Thanks to all my faithful readers who have stuck with me during this self-imposed blogging break. The summer brought many changes and surprises- all good!!- in my personal and professional life. In an attempt to “practice what I preach” I knew I needed to prioritize self-care and reduce all non-necessary tasks~ which unfortunately included blogging! As summer winds down and I prepare my new kindergartener for a fall full of changes, I’m hoping to be back in the blogosphere. I will, however, cheat today and am re-posting my Back to School article from last August. Here’s to hoping that the back to school season brings back temperatures under 100 and perhaps even some rain! Be well!
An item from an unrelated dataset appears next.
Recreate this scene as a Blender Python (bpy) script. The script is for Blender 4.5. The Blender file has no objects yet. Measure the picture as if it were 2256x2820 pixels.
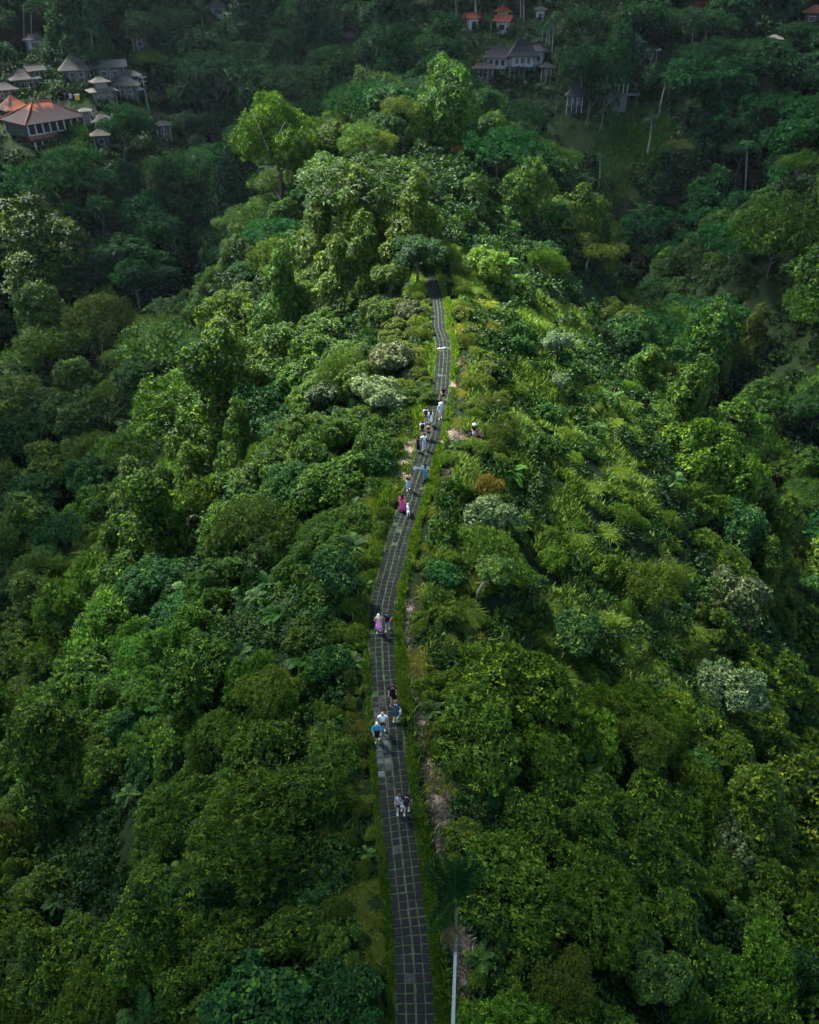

4 Steps to a Smoother Back~to~School
Change can be stressful for any child, but new people and situations can be especially difficult for children who have been adopted. Going back to school doesn’t have to be a difficult transition for your child. Here are four easy ways to help your child transition back to school, paving the way for a smoother September for you and your family.
1. Transitional Object
Send your child to school with something that allows him or her to check in with his or her “home base” (that’s you!!). Be creative with this. Send lunch box notes or exchange “friendship” bracelets with your child. Make a charm out of sculpey clay with your child that he can wear during the time that he is away from you. This small gesture will give your child something tangible to have during the day– something she can touch or look at. Staying connected will increase your child’s coping skills and remind her that you’ll be reunited soon.
2. Teacher Check-In
During the first week or two of school, talk to your child’s teacher about any special needs your child has. Do certain dates or situations trigger your child? Does the teacher have plans to do any of those dreaded assignments, like family trees? Perhaps you can offer alternatives to the teacher. Depending on your child’s age, you could read your child’s class a story about adoption.
3. Avoid Power Struggles
Attending school for eight hours a day means your child’s coping skills are completely used up during that time. Eight hours is a long time for an adult to “keep it together,” let alone a child. Your home and family are a safe place for your child and therefore ~ by default ~ a place where your child feels safe enough to melt down. Are you noticing a decrease in frustration tolerance or increased need for attention? This is all because your child’s coping skills have been diminished. The easiest way to avoid meltdowns is to consider how you want to choose your battles. Does your child want to wear mismatching socks in the morning? Did she pick out a hair bow that isn’t your favorite or doesn’t match her outfit? Can you make the morning routine less stressful by packing lunches the night before or picking out clothing? Does homework have to be done immediately upon coming home from school or is a half hour break after school reasonable for your child and family? Really consider where you want to spend your energy. You will avoid unnecessary meltdowns and your child may even be able to handle the “important battles” more easily.
4. Slow Down!
When did life get so complicated?? Tae Kwon Do, Ballet, and Chinese lessons are a lot of fun but may actually be doing more harm that good. In the first few months of school, keep your child’s schedule open. Allow your child plenty of time to complete their homework. Make sure your family has enough time to spend time together and stay connected, because that connection will help your child cope better at school.
Have fun and enjoy the 2011 school year!